THE daughter of Captain Sir Tom Moore spoke about how he "relished life" in a moving tribute at the Keighley-born man's funeral service in Bedfordshire.

Captain Tom's daughter Hannah Ingram-Moore said in her eulogy: “We had the happiness of a stable family life, peppered with the excitement of intrepid camping trips across Europe which gave our young minds a window on the world that you said was our oyster to open.”

She described her father moving in with them after her mother’s death as “the most amazing, multi-generational life journey, thriving on the wealth of knowledge and the knowledge we in turn gave to you”.

Ms Ingram-Moore added: “Your relationship with (your grandchildren) was a constant remember of how lucky we were to have you as a father and of that special bond we have.”

She continued: “We know, because you told everyone who would listen, that you relished this next phase of your life.

“We respected your values, your independence and your space, and you did the same for us, we felt your love and we know you felt our love for you.”

Captain Tom's grandson Benjie Ingram-Moore said: “If there is a lesson I have learned from living with you the last 13 years, it’s the power of positivity and kindness, I truly do not believe I would be the person I am today without your sound guidance.

“Our chats mid-afternoon that were only supposed to last a few minutes quickly turned into hour-long conversations, quickly delving into so many thought-provoking avenues. These are memories I will never forget and ones I am incredibly grateful to have.

“I can’t imagine how many pieces of my sports equipment would have stayed broken without your ever-trusted super glue.

“I suppose the tables turned in the later years when so often it was Georgia or me fixing something on your phone.”
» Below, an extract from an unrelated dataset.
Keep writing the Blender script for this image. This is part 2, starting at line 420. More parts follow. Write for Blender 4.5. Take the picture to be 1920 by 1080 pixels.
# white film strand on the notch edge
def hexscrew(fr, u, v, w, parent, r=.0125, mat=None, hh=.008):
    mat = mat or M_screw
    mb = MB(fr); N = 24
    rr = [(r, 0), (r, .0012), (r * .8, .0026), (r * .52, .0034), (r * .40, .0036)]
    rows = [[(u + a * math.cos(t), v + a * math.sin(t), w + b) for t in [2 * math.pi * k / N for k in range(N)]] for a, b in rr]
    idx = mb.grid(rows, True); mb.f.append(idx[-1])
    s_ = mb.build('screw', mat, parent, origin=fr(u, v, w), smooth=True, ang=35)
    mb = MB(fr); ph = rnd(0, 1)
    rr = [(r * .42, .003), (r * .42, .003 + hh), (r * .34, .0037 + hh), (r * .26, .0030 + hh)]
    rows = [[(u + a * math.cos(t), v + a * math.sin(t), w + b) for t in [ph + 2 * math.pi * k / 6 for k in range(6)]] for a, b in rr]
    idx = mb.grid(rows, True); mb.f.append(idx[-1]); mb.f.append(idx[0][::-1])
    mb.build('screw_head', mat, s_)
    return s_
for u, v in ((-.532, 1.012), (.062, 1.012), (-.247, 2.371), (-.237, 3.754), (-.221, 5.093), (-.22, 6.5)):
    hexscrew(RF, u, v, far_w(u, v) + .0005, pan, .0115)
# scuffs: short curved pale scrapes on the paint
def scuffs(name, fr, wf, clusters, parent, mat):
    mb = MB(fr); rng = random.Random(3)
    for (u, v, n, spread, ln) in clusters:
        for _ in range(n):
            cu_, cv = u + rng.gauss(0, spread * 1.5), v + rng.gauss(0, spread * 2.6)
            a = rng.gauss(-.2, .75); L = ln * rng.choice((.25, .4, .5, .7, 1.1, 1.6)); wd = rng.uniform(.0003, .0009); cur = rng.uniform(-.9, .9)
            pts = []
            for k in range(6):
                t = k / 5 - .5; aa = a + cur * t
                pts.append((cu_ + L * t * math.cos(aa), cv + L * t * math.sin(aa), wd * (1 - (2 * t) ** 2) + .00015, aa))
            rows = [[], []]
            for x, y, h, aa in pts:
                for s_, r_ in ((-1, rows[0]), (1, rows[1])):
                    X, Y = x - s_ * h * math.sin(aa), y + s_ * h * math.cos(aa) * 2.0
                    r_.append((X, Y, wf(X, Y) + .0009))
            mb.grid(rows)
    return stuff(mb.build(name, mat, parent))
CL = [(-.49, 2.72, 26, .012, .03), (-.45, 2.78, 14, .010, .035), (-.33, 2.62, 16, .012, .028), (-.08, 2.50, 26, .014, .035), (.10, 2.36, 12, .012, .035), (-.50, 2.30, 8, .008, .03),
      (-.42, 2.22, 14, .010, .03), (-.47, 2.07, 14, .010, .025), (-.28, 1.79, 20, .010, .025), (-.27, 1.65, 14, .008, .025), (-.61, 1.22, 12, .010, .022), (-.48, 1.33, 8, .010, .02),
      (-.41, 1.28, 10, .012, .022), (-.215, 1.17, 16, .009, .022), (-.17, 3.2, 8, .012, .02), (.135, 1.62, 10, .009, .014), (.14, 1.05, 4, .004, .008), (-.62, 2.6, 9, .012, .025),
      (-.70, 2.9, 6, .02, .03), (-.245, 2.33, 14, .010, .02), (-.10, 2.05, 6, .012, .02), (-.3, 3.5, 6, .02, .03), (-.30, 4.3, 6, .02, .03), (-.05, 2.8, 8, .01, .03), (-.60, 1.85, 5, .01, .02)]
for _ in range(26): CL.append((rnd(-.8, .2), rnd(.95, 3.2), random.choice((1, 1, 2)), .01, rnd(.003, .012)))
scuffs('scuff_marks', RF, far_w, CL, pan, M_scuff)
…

He continued: “Growing up with you every day, the smell of porridge as I came downstairs was almost a sign to know everything was okay.”

Benjie added that his grandfather sneaking leftovers to the dogs “filled the morning with more than a bit of joy”.

In another tribute, Captain Tom's daughter Lucy Teixeira laughed as she recalled how her father talked to her about concrete pipes to help calm her wedding-day jitters.

She also recalled the awful day Sir Tom lost his wife – the same day he had taken his grandson to see the type of tank he had served in during the war at a military museum.

“We often talked about milestones in your life and laughed about the possibility of you reaching your 100th birthday,” she said.

“You said ‘it’s just a number, I don’t feel any different’ and right to the end you ignored the number and kept on going, urging us all to keep on going with the mantra ‘tomorrow will be a good day’.

“You have always influenced me with your strength, your energy, your drive, to get out of bed with a spring in your step and a purpose in mind.

“I know you will be watching us chuckling, saying ‘don’t be too sad as something has to get you in the end’.

“Daddy, I am so proud of you, what you achieved your whole life and especially in the last year, you may be gone, but your message and your spirit lives on.”